DPA workflow — when, why, and how

When you legally need a Data Processing Agreement, what miniterms produces, and how to sign it with your processors.

A Data Processing Agreement (DPA) is the contract between a controller and a processor that satisfies [GDPR art. 28]. miniterms generates a DPA on the paid tier. This page covers when you need one, what the generated document contains, and how to actually sign it with a processor.

When you legally need a DPA

You need a DPA whenever you (the controller) entrust personal data to a third party (the processor) who handles it on your behalf. Typical scenarios:

  • A cloud hosting provider that stores your customer data (AWS, Hetzner, OVH)
  • An email sending provider (Resend, Mailgun)
  • An analytics provider that handles user identifiers
  • A support tool that ingests customer messages
  • A sub-contracted developer with production access

You do not need a DPA for:

  • Pure software vendors you self-host (e.g. a static site generator that never sees user data)
  • Tools that handle only your company's internal data (e.g. your accountant for your own books — they are themselves a controller, not your processor)

When in doubt, the question is: "Does the third party process personal data on my behalf, under my instructions?" If yes, a DPA is required.

What miniterms generates

The miniterms DPA is structured to satisfy [GDPR art. 28(3)] paragraph by paragraph. It includes:

  1. Subject matter and duration of the processing, derived from your profile
  2. Nature and purpose of the processing
  3. Type of personal data and categories of data subjects
  4. Obligations and rights of the controller (you)
  5. Processor's obligations — Art. 28(3) (a) through (h), each as its own clause:
    • Process only on documented instructions
    • Ensure persons authorized to process commit to confidentiality
    • Take all measures required by Art. 32 (security of processing)
    • Conditions for engaging another processor (sub-processor approval)
    • Assist the controller with data subject rights
    • Assist with Art. 32–36 obligations (breach notification, DPIA)
    • Delete or return personal data after end of services
    • Make available information necessary to demonstrate compliance + allow audits
  6. Sub-processor list — initial list with right to object to changes
  7. Schedule of technical and organizational measures (TOMs)
  8. International transfer mechanism — SCCs (Standard Contractual Clauses) where the processor is outside the EEA

How to actually sign it

A DPA only protects you when it is signed. The practical workflow:

  1. Generate the DPA in miniterms with your details pre-filled as the controller
  2. Identify the processor's existing DPA. Most large processors (AWS, Stripe, Resend, etc.) publish their own DPA you must sign on their portal. In that case, you do not use the miniterms DPA for that vendor — you accept theirs.
  3. For vendors without a published DPA (smaller contractors, niche tools), export the miniterms DPA, fill in the processor's details, and send it for signature. We do not include e-signature today; use any e-signature tool (DocuSign, Signaturit, or even a manually-signed PDF).
  4. Store the signed DPA somewhere you can produce on demand. The AEPD can request it during an inspection.
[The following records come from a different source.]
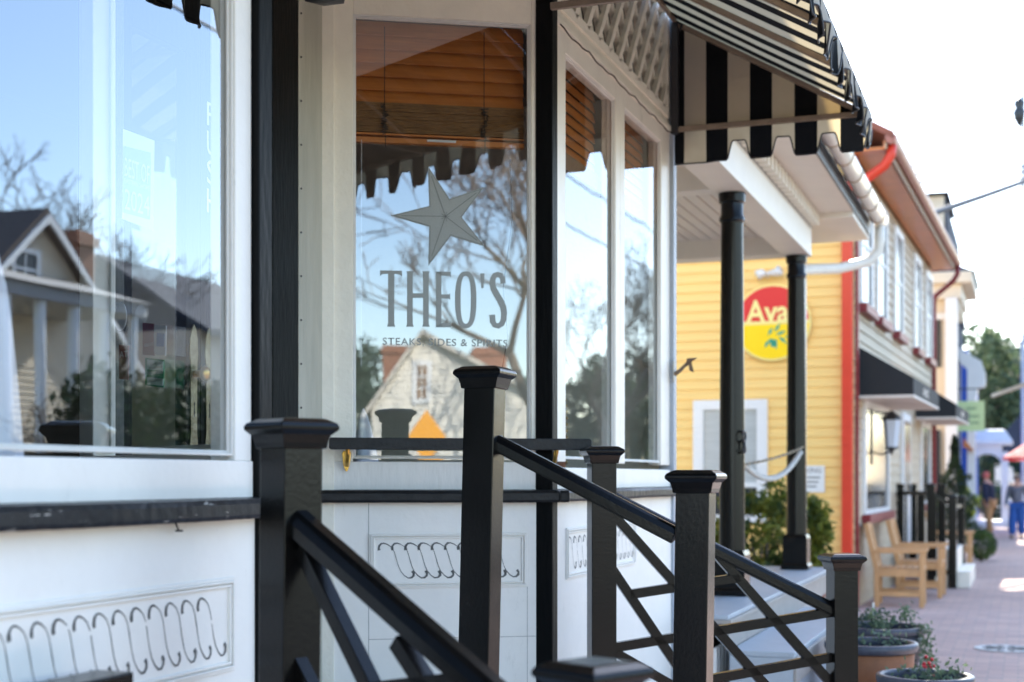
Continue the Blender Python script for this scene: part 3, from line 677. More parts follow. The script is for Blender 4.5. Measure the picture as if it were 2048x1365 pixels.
lab = p2(888, 283, -.09); MB(M2).box(lab.x-.07, lab.x+.05, -.095, -.092, lab.z-.004, lab.z+.005).build("maker_label", stw, blind)
cords = MB(M2)
for px in (769, 968):
    u = p2(px, 100, -.095).x; cords.tube([(u, -.094, 3.30), (u, -.094, slz), (u+.004, -.09, bz-.02)], .0018, 5)
    random.seed(px); pts = [(u+random.uniform(-.017,.017), -.088+random.uniform(-.005,.005), slz-.008-i*.0026) for i in range(50)]
    cords.tube(pts, .0022, 5)
cords.build("lift_cord", stringm, blind)
u = p2(723, 600, -.06).x; MB(M2).tube([(u, -.06, bz), (u-.002, -.06, 1.9)], .0012, 5).build("pull_cord", linen, blind)
u = p2(1020, 400, -.2).x; MB(M2).tube([(u, -.2, 2.8), (u+.01, -.2, 2.55), (u-.03, -.2, 2.25), (u-.01, -.2, 2.05), (u-.035, -.2, 1.9)], .0022, 5).build("tilt_cord", stringm, blind)

def napkin(base, r, h, label):
    o = MB(); n = 28; vs = []; fs = []; m = 9
    for i in range(m):
        t = i/(m-1)
        for k in range(n):
            a = 2*math.pi*k/n; rr = r*(1-t)**.62*(1+.16*math.cos(a*5+t*1.5)*(1-t*.4)) + .003; vs.append((base[0]+rr*math.cos(a), base[1]+rr*math.sin(a), base[2]+h*t))
    for i in range(m-1):
        for k in range(n): fs.append((i*n+k, i*n+(k+1) % n, (i+1)*n+(k+1) % n, (i+1)*n+k))
    o.add(vs, fs).build("folded_napkin", linen, smooth=True)
    return tag([q for q in bpy.data.objects if q.name.startswith("folded_napkin")][-1], label, "napkin")
# tables and chairs in the dining room
tablewood = mat("dark_table_wood", (.05,.025,.015), .3, .3, 5)
def table(name, x, y, zt, label, lx=.35, ly=.35):
    t = empty(name, (x, y, .45), label, "table")
    MB().box(x-lx, x+lx, y-ly, y+ly, zt-.03, zt).build("tabletop", tablewood, t, .006)
    MB().tube([(x, y, .48), (x, y, zt-.03)], .035, 12).build("pedestal", darkmetal, t); MB().lathe([(.22,.0),(.22,.015),(.05,.035)], (x, y, .452), 20).build("base", darkmetal, t); return t
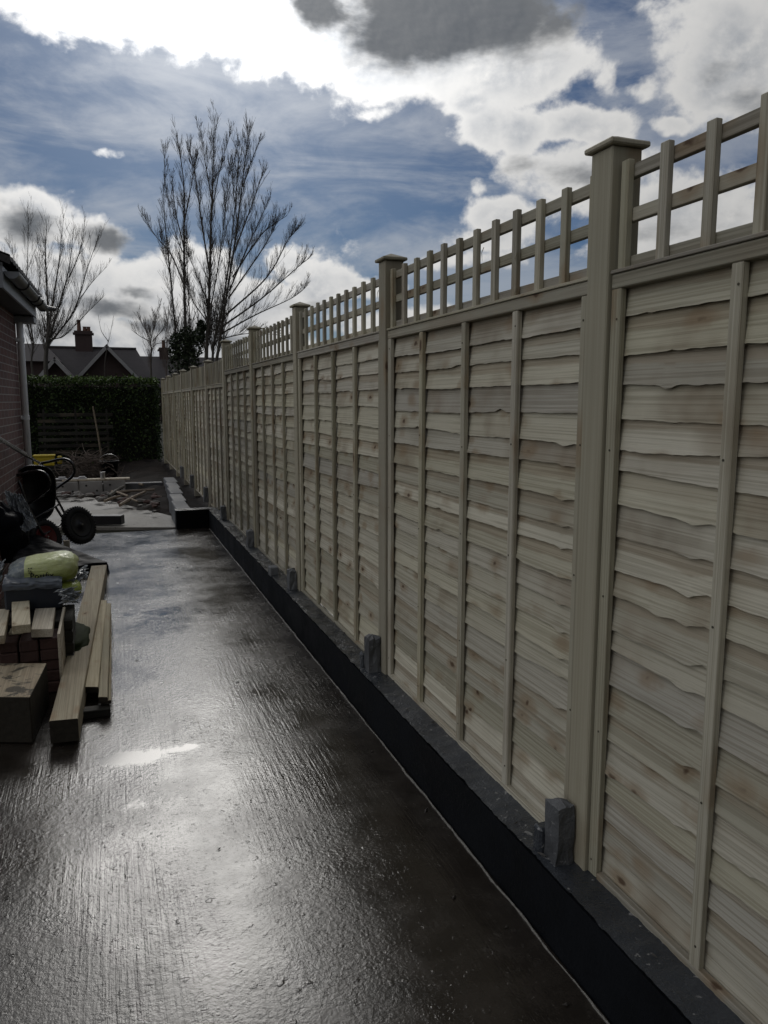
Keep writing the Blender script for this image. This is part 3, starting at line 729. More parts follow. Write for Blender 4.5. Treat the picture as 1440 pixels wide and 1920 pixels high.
# ------------------------------------------------------------------ far houses
def far_house():
    h = thing('far_house', (-1, 66, 0), 'dark brick house with two white-edged gables and a wide chimney beyond the hedge', 'house')
    # main block, ridge along X at Y = 70
    g = MB(); g.box((-7.2, 66.4, -.05), (3.9, 74, 3.0)); wl = g.build('wall', M_farbrick, h)
    g = MB(); zr = 6.1
    x0, x1 = -6.6, 2.6
    g.add([(x0, 66, 2.9), (x1 + 1.4, 66, 2.9), (x1, 70.3, zr), (x0, 70.3, zr), (x0, 74.6, 2.9), (x1 + 1.4, 74.6, 2.9)], [(0, 1, 2, 3), (3, 2, 5, 4), (0, 3, 4), (1, 5, 2)], .3)
    rf = g.build('roof', M_farroof, h)
    g = MB(); g.tube([(x0, 70.3, zr + .04), (x1, 70.3, zr + .04)], .12, 6); g.build('ridge_tiles', M_farroof, rf)
    def chimney(xc, yc, zb, zt, wd, pots, parent):
        g = MB(); g.box((xc - wd/2, yc - .4, zb), (xc + wd/2, yc + .4, zt - .25)); g.box((xc - wd/2 - .14, yc - .5, zt - .25), (xc + wd/2 + .14, yc + .5, zt - .1)); g.box((xc - wd/2 - .04, yc - .42, zt - .1), (xc + wd/2 + .04, yc + .42, zt + .06))
        ch = g.build('chimney', M_farbrick, parent)
        for px, ph in pots:
            g = MB(); g.lathe([(.17, zt + .06), (.14, zt + ph * .8), (.17, zt + ph), (.0, zt + ph)], 10, Matrix.Translation((xc + px, yc, 0))); g.build('chimney_pot', M_pot, ch)
    c = P(160, 660, 72); chimney(c.x + .1, 70.3, 5.2, 7.45, 1.35, ((-.32, .95), (.12, .42), (.42, .42)), rf)
    # the two gables that face the garden
    def gable(apex, half, drop, y0, y1):
        ax, az_ = apex.x, apex.z
        g = MB(); zb = az_ - drop
        g.add([(ax - half, y0, -.05), (ax + half, y0, -.05), (ax + half, y0, zb), (ax, y0, az_), (ax - half, y0, zb), (ax - half, y1, -.05), (ax + half, y1, -.05), (ax + half, y1, zb), (ax, y1, az_), (ax - half, y1, zb)],
              [(0, 1, 2, 3, 4), (5, 9, 8, 7, 6), (0, 4, 9, 5), (1, 6, 7, 2)], .4)
        gw = g.build('gable_wall', M_farbrick, h)
        g = MB()
        for sg in (-1, 1):
            e = 1.12
            a = Vector((ax, 0, az_ + .10)); b = Vector((ax + sg * half * e, 0, az_ + .10 - drop * e))
            nrm = Vector((sg * drop, 0, half)).normalized() * .12
            v = [a, b, b + nrm, a + Vector((0, 0, nrm.length * 1.3))]
            g.add([(p.x, y0 - .35, p.z) for p in v] + [(p.x, y1, p.z) for p in v], [(0,1,2,3), (4,7,6,5), (0,4,5,1), (1,5,6,2), (2,6,7,3)], .4)
        g.build('gable_roof', M_farroof, gw)
        g = MB()
        for sg in (-1, 1):
            e = 1.12
            a = Vector((ax, y0 - .40, az_ + .06)); b = Vector((ax + sg * half * e, y0 - .40, az_ + .06 - drop * e))
            g.beam(a, b, .07, .24, .5)
        g.build('bargeboard', M_white, gw)
        g = MB(); g.box((ax - .45, y0 - .03, 1.4), (ax + .45, y0 - .003, 2.6)); wf = g.build('window', M_white, gw)
        g = MB(); g.box((ax - .38, y0 - .045, 1.47), (ax - .03, y0 - .031, 2.53)); g.box((ax + .03, y0 - .045, 1.47), (ax + .38, y0 - .031, 2.53)); g.build('pane', M_glass, wf)
    gable(P(200, 652, 58), 2.15, 2.35, P(200, 652, 58).y, 70)
    gable(P(103, 676, 56), 1.15, 1.35, P(103, 676, 56).y, 67)
    # lean-to roof on the left
    a = P(44, 640, 60); b = P(74, 641, 60); 
    g = MB(); g.box((a.x - 4, a.y - .4, -.05), (b.x + .3, a.y + 4, b.z - 1.4)); g.build('side_block', M_farbrick, h)
    g = MB(); g.add([(a.x - 4, a.y - .8, b.z - 1.5), (b.x + 1.5, a.y - .8, b.z - 1.5), (b.x + .2, a.y + 1.8, b.z), (a.x - 4, a.y + 1.8, b.z), (a.x - 4, a.y + 4.4, b.z - 1.5), (b.x + 1.5, a.y + 4.4, b.z - 1.5)], [(0,1,2,3), (3,2,5,4), (1,5,2)], .5); g.build('side_roof', M_farroof, h)
    h2 = thing('far_house', (5, 74, 0), 'lower dark roof with a slim chimney, right of the gabled house', 'house')
    z2 = P(300, 672, 75).z
    g = MB(); g.box((2.9, 72.4, -.05), (14, 80, 3.0)); g.build('wall', M_farbrick, h2)
    g = MB(); g.add([(2.4, 71.8, 2.9), (14.5, 71.8, 2.9), (14.5, 76, z2), (2.4, 76, z2), (2.4, 80.4, 2.9), (14.5, 80.4, 2.9)], [(0,1,2,3), (3,2,5,4), (0,3,4), (1,5,2)], .3); r2 = g.build('roof', M_farroof, h2)
    c2 = P(301, 672, 76.5); chimney(c2.x, 76, z2 - 1.0, z2 + .75, .8, ((0.0, .75),), r2)
far_house()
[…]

When the processor proposes their own DPA

Big vendors will usually push their own DPA on you. Read it before signing. Things to check:

  • Sub-processor list is published somewhere stable and they commit to notifying you of changes
  • Audit rights exist (even if exercised through a third-party auditor's report)
  • Security measures are listed with specifics, not just "industry standard"
  • International transfer mechanism is current — pre-Schrems-II language is a red flag

If their DPA is solid, sign it. The goal is not to use the miniterms-generated DPA everywhere — the goal is to have a signed DPA on file with every processor.

This page describes the workflow; it is not legal advice on whether a specific contract is sufficient for your case. Have counsel review your DPA register if you process special category data or process at scale.